§ **RECORDS SHOWN**
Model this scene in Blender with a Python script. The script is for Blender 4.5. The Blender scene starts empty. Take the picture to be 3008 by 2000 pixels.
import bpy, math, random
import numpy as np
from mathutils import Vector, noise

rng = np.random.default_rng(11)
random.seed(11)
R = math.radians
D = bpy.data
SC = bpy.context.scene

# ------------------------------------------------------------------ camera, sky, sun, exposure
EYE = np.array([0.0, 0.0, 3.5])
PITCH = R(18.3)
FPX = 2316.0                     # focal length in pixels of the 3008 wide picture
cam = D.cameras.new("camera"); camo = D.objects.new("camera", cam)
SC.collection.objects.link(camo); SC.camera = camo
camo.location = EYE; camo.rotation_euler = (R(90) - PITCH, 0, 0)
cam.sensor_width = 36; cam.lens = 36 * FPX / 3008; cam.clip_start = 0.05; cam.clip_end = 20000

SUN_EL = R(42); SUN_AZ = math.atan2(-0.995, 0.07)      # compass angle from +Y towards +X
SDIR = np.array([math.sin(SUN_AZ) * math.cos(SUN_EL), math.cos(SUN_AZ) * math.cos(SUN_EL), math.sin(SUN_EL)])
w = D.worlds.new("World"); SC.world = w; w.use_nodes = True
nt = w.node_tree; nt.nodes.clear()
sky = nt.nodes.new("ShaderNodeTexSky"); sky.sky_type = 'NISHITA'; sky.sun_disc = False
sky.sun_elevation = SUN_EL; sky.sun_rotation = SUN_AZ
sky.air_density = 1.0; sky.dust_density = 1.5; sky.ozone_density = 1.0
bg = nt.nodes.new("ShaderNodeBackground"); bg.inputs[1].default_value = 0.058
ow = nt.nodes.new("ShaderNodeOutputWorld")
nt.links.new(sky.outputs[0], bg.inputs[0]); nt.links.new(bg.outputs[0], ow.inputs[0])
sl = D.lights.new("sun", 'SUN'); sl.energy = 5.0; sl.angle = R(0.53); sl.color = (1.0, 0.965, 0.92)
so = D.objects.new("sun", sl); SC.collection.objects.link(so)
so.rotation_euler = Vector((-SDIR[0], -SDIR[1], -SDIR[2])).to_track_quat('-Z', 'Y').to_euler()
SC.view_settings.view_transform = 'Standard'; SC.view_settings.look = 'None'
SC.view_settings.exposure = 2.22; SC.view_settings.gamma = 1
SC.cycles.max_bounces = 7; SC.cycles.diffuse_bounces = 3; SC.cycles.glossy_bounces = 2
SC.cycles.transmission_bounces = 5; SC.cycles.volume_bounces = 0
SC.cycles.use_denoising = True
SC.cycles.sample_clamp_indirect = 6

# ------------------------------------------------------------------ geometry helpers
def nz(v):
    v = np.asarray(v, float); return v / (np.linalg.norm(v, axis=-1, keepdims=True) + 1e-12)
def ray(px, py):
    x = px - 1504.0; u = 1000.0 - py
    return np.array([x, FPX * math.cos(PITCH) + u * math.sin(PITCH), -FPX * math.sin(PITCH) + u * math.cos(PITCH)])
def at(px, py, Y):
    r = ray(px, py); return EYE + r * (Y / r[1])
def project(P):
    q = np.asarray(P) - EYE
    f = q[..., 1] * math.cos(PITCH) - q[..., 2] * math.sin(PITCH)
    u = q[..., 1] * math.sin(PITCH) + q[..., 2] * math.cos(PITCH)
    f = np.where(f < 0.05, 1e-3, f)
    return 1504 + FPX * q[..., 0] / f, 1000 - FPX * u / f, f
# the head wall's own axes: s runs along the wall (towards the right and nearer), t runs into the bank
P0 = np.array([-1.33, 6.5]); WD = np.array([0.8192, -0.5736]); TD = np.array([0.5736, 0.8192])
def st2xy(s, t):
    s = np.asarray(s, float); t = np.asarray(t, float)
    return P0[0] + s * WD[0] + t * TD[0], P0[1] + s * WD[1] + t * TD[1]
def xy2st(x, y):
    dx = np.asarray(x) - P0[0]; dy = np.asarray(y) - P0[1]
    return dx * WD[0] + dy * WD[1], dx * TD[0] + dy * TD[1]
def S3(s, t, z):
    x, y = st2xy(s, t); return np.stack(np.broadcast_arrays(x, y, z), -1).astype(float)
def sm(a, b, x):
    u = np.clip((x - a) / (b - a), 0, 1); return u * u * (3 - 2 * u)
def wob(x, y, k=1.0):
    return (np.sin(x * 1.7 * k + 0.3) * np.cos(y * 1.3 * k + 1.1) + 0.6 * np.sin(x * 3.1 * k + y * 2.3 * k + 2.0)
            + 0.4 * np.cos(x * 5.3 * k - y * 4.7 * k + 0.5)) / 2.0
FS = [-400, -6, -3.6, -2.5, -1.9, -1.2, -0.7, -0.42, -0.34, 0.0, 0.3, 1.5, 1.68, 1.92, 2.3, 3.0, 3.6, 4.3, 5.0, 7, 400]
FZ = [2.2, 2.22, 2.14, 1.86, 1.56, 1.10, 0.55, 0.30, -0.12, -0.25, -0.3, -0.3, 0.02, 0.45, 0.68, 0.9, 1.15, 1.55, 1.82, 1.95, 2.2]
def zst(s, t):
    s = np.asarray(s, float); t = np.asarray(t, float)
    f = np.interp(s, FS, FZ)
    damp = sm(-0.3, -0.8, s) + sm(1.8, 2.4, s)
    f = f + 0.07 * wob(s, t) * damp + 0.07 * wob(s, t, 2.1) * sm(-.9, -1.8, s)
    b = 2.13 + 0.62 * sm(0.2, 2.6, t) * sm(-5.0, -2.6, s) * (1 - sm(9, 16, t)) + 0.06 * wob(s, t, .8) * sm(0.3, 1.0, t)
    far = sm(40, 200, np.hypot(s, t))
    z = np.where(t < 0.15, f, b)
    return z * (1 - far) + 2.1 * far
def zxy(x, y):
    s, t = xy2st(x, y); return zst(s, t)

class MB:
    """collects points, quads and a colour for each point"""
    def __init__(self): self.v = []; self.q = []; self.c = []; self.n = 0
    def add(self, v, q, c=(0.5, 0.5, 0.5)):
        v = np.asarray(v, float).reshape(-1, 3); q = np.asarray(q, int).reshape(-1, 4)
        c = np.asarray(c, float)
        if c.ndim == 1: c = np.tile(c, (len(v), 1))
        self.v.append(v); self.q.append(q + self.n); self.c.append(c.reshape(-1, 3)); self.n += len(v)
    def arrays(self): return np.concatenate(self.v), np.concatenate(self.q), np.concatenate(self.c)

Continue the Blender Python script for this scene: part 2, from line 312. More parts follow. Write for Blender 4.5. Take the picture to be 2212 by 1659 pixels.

§ **TASK DETAILS**
Copy down every line of the entries containing the word "scene".

§ **EXERCISE ANSWER**
Model this scene in Blender with a Python script. The script is for Blender 4.5. The Blender scene starts empty. Take the picture to be 3008 by 2000 pixels.
SC = bpy.context.scene
Continue the Blender Python script for this scene: part 2, from line 312. More parts follow. Write for Blender 4.5. Take the picture to be 2212 by 1659 pixels.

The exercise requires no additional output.